Вот этого послабления — «раскиснуть» — он, «покорный сын», как говорили о нем непокорные старшие братья, не позволял себе. Не мог? Не хотел? Или уже научился в одинокое таганрогское трехлетие сопротивляться обстоятельствам, окружению? В любом случае, это было главное различие между ними к моменту их встречи в Москве. Да, они опять были рядом, но не вместе.
Это таганрогское, а потом московское самостоянье, это одоление даже не бедности, а нищеты, в которой он застал семью в 1879 году, самому Чехову обошлось очень дорого. Приехал он внешне здоровым: матовый цвет лица, густая шевелюра, широкоплечий, статный. Но уже в 1883 году, по воспоминаниям одного из литераторов, с которым он был вместе на гипнотическом сеансе, на шутливый вопрос: «Чего бы вы желали — богатства или славы?» — Чехов якобы ответил: «Я хочу долго, долго жить». А в декабре 1884 года у него впервые пошла горлом кровь. Эта перемена заметна и на фотографиях, но пока она не особенно бросалась в глаза.
Пока он выглядел таким, каким запомнил его в эти годы Коровин: «Он был красавец. У него было большое открытое лицо с добрыми смеющимися глазами. Беседуя с кем-либо, он иногда пристально вглядывался в говорящего, но тотчас же вслед опускал голову и улыбался какой-то особенной, кроткой улыбкой. Вся его фигура, открытое лицо, широкая грудь внушали особенное к нему доверие, — от него как бы исходили флюиды сердечности и зашиты».
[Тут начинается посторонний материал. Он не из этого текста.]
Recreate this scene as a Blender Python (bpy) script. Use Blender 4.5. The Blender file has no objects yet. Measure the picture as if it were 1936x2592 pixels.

Говорили, что внешним обликом и характером Чехов более походил на мать, чем на отца. От Павла Егоровича он унаследовал некоторые манеры, назидательность в разговоре, привычку к порядку в бумагах, в переписке. Широкая грудь, румянец обещали долголетие. Евгения Яковлевна дожила почти до девяноста лет. Отец семейства, судя по кряжистости, по образу жизни в преклонные годы, тоже мог бы дотянуть до глубокой старости, не случись на восьмом десятке трагической нелепости, приведшей к кончине.